By David Bau, University of Minnesota

I receive many questions daily about land rents and land values and what direction they are going in the near future and long term.  Corn and soybean prices have fallen from record highs in recent years to a level that presents a challenge for farmers to generate a profit. I thought I would try to put together a chart that correlates the relationship between these three items.

I put together a list of average farmland values in Southwestern Minnesota from 1994 thru 2014 average Southern Minnesota cropland cash rental rates and average prices received by farmers for corn and soybeans sold each year.  Next I took the percentage yearly change for each and compared the results to each other in Table 1 below.
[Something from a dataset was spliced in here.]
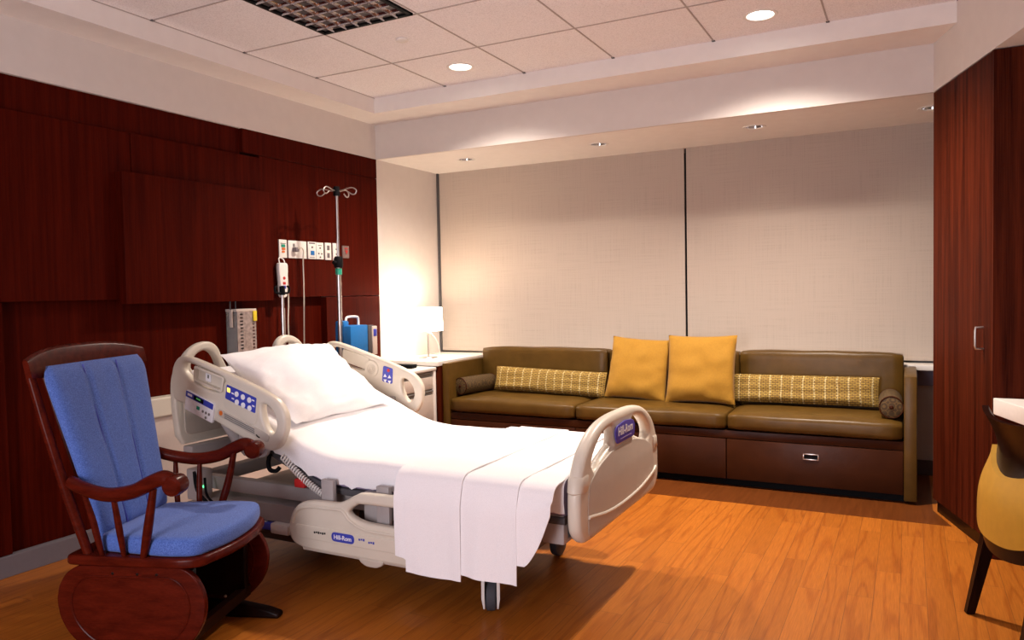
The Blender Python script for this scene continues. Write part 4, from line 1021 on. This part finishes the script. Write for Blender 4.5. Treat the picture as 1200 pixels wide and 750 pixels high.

The average change in land values is indicated by diamonds, the average change in Farmland Rental Rates is indicated by squares and the average change in corn and soybean prices is indicated by triangles.

From 1994 to 1995 all three had increases in values with corn & soybean prices increasing by an average of 32.9%, while farmland sales prices increased by 8.4% and farmland rental rates by 5.3 %.  In 1996 farmland sales prices declined by 1.3% while corn and soybean prices increased by 4.1% and rents by 7.9%.

In the last 20 years, there were seven years where corn and soybean prices were negative, while farmland sale prices and farmland rental rates were in negative territory three years.  Is there anything to learn from the chart? There is a trend between all three with corn and soybean prices the most volatile, followed by farmland values and with farmland rents more stable.  There is definitely a year or two lag in the reaction of farmland sales and rental rates following the direction in corn and soybean prices.

From 2013 to 2014 farmland sales declined by 10.7% and farmland rents declined by .9% while corn and soybean prices declined by 15.7%.  With corn and soybean prices in negative territory, this should indicate lower farmland sale prices and lower farmland rental rates unless prices go up dramatically in the near future.